I just came across a fantastic article in the Wall Street Journal that revisits a 1986 article written by a reporter who interviewed several 4th grade girls in Chicago-area schools about dieting, media images and the need to be thin. The article compares their views then with what they think now as adults, 23 years later. The original project was meant to compare results with the now famous 1986 University of California- San Francisco study which revealed that 80% of 4th grade girls were dieting at the time of the study (along with several other startling statistics that were revealed in this study). The WSJ reporter’s study had very similar results. Over half of the girls he interviewed said they were on diets and 75% of them said they weighed too much. Not only were the girls’ results startling, but one boy the reporter interviewed said:
“Fat girls aren’t like regular girls,” one boy told me. “They aren’t attractive.”
It seems that most of those 4th grade girls originally interviewed have grown into beautiful, successful women who, for the most part, have escaped society’s obsession with being super thin. But, what is worth noting is the fact that none of them seem to have thrown the notion that beauty and thinness don’t matter in today’s world completely out the window. One woman said:
Today, she watches her weight “so I can be successful in a world that puts great emphasis on how a person looks.”
Another point I found interesting was one woman’s observation that anti-obesity children’s campaigns have backfired in that they make young girls even more obsessed with weight and image. Girls’ fears of being fat have created a lot of problems.
Compared with the fourth graders of 1986, girls today see body images in ads “that are even further from reality. Retouching is rampant,” says Claire Mysko, author of “You’re Amazing,” a book encouraging self-esteem in girls. She worries that childhood obesity-prevention efforts can make girls obsessive about weight. While these programs are important vehicles to fight a growing problem, “we have to be really careful how we are implementing nutrition and body imaging,” she says.
She speaks of her own observations as a teacher during lunch time:
On lunch duty each day, she notices 10 girls who eat nothing. “We make them take a few bites,” she says, “but they fight me on it. They say, ‘I’m not hungry,’ and I tell them, ‘You’ve been here since 8 a.m. Of course you’re hungry!’ ”
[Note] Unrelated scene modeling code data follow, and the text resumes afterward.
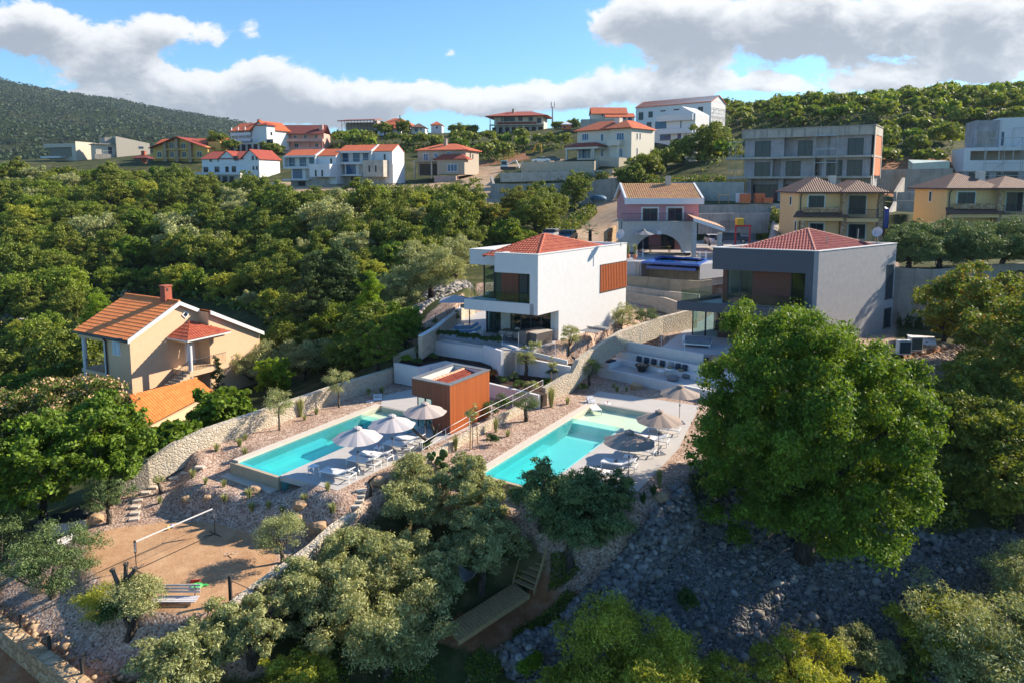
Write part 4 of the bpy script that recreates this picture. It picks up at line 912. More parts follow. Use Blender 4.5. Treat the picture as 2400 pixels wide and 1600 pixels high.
# ------------------------------------------------------------------ vegetation kit
LM=dict(forest=leaf_mat('forest_leaves',(.05,.095,.018),(.20,.25,.034),.3,.5,.35),far=leaf_mat('mountain_leaves',(.018,.040,.016),(.040,.066,.022),.1,.02,0),oak=leaf_mat('oak_leaves',(.08,.14,.016),(.26,.33,.035),.35,.35,.05),big=leaf_mat('big_tree_leaves',(.035,.09,.009),(.17,.26,.022),.33,.35,.0),olive=leaf_mat('olive_leaves',(.15,.185,.075),(.40,.42,.19),.28,.8,.1),olived=leaf_mat('dark_olive_leaves',(.06,.11,.04),(.17,.23,.08),.2,.8,.05),laurel=leaf_mat('laurel_leaves',(.03,.08,.010),(.18,.27,.02),.3,.8,.1),pine=leaf_mat('pine_needles',(.03,.07,.022),(.08,.13,.035),.15,.6,.1),lime=leaf_mat('lime_green_leaves',(.11,.22,.012),(.24,.34,.02),.45,.5,.1),mimosa=leaf_mat('silk_tree_leaves',(.06,.11,.015),(.13,.17,.03),.3,.8,.1),flower=leaf_mat('pale_pink_flowers',(.55,.33,.18),(.65,.45,.28),.2,2,.1),shrub=leaf_mat('shrub_leaves',(.03,.08,.018),(.08,.15,.03),.25,1.5,.3),gold=leaf_mat('golden_leaves',(.22,.16,.02),(.36,.20,.03),.35,.5,.3),yolive=leaf_mat('sunlit_yellow_green_leaves',(.16,.20,.03),(.40,.42,.05),.35,.6,.1),grass=leaf_mat('dry_grass',(.16,.17,.06),(.30,.27,.12),.3,1.2,.2),hedge=leaf_mat('hedge_leaves',(.02,.06,.014),(.05,.11,.02),.2,2,.1),pinkf=leaf_mat('pink_flowers',(.5,.05,.15),(.6,.12,.2),.2,2,.1),whitef=leaf_mat('white_flowers',(.65,.65,.6),(.75,.75,.68),.2,2,.0))
BARK=stone_mat('bark',[(.09,.07,.05),(.16,.13,.10),(.11,.09,.07)],6,(1,1,.25),(.03,.025,.02),.1,.8)
BARKD=stone_mat('dark_bark',[(.05,.04,.03),(.09,.07,.055)],6,(1,1,.25),(.02,.015,.012),.1,.8)
def leaf_mesh(name,pos,nor,size,asp,rng,mats,midx=None,curl=.0):
 """one mesh of small rhombic leaves at pos with rough normals nor"""
 n=len(pos)
 nor=nor+rng.standard_normal((n,3))*.55;nor/=np.linalg.norm(nor,axis=1,keepdims=True)+1e-9
 t=rng.standard_normal((n,3));t-=nor*(t*nor).sum(1,keepdims=True);t/=np.linalg.norm(t,axis=1,keepdims=True)+1e-9
 b=np.cross(nor,t);s=(size*rng.uniform(.65,1.3,n))[:,None]
 p0=pos-t*s*.5;p1=pos+b*s*asp*.5;p2=pos+t*s*.5;p3=pos-b*s*asp*.5
 co=np.stack([p0,p1,p2,p3],1).reshape(-1,3).astype(np.float32)
 me=bpy.data.meshes.new(name);me.vertices.add(4*n);me.vertices.foreach_set('co',co.ravel())
 me.loops.add(4*n);me.loops.foreach_set('vertex_index',np.arange(4*n,dtype=np.int32));me.polygons.add(n)
 me.polygons.foreach_set('loop_start',np.arange(0,4*n,4,dtype=np.int32))
 for m in(mats if isinstance(mats,(list,tuple)) else[mats]):me.materials.append(m)
 if midx is not None:me.polygons.foreach_set('material_index',midx.astype(np.int32))
 me.update();return me
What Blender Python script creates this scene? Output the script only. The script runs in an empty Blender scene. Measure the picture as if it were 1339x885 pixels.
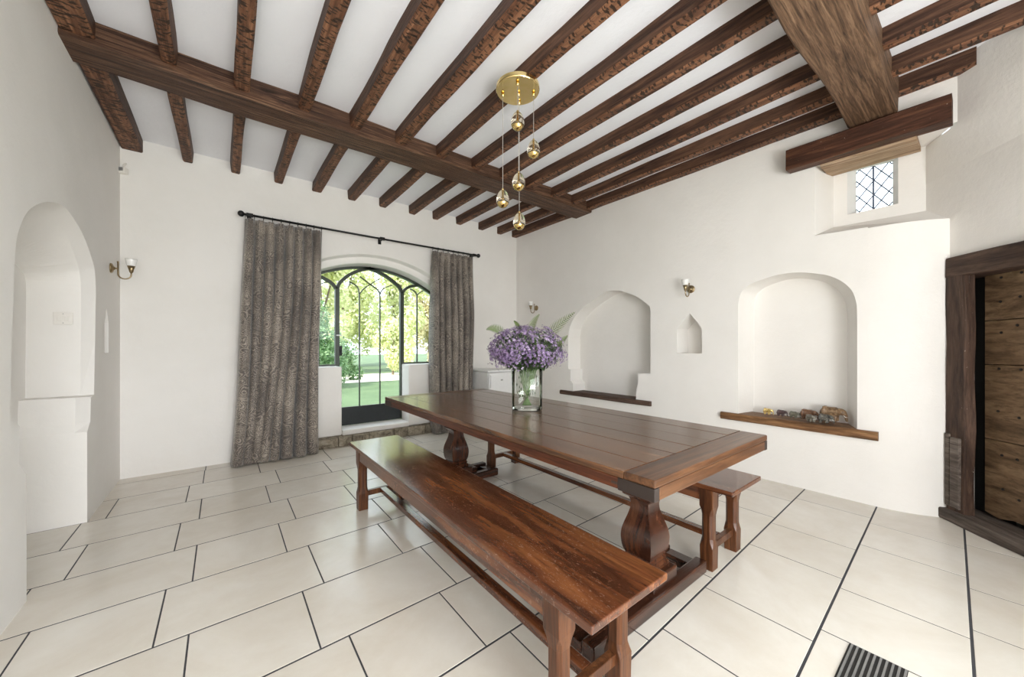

Last night I was talking to one of my friends who is a middle school teacher and she shared with me her observations of some of the students at her school who also don’t eat during lunch. When she asked one student about her lunch time non-eating habits, the student said she wasn’t hungry and she just eats at home. My friend then asked the girl what she eats when she gets home to which the girl replied “Oh you know, a cracker or something.”
I think this timeline of dieting then and now shows us that it’s only gotten worse. As the writer of this article points out, girls in 1986 didn’t have pro-ana sites and hours of youtube thinspiration videos to turn to like girls today have. Behind society’s obvious contributions to our increased obsession with youth, beauty and thinness (like ultra thin runway models and unbelievably skinny young TV starlets), there lies much more that I believe contributes to the problem. And that is what we learn from the people we see on a day-to-day basis: moms, sisters, girlfriends and even dads and brothers.
If Mom is constantly dieting and obsessed with her food portions and her weight and is exercising like a maniac, what type of message does it send to her 4th grade daughter? After all, actions speak way louder than words. I believe that many of us can give a really nice speech about how images of super thin models and actresses can damage our daughters and should be stopped, but what about the damage it causes (and has caused) to you?! It’s naive to think that just because we are “grown up” we are automatically too mature to be susceptible to the influence that society can have on the way we think about our bodies.
This study revealed that girls are dieting because they hate the shape of their bodies and certain body parts. Well I know plenty of grown women who feel the exact same way about their bodies; we all start somewhere. Perhaps the worldview of 4th grade girls doesn’t change as much as we think when we “grow up.”
I personally love Harriet Brown’s perspective on all this. I don’t have a daughter, but I am working on myself every day to make sure that one day, when I do have a daughter, I can teach her to love her body in the true sense, so that she can love herself in 4th grade and forever.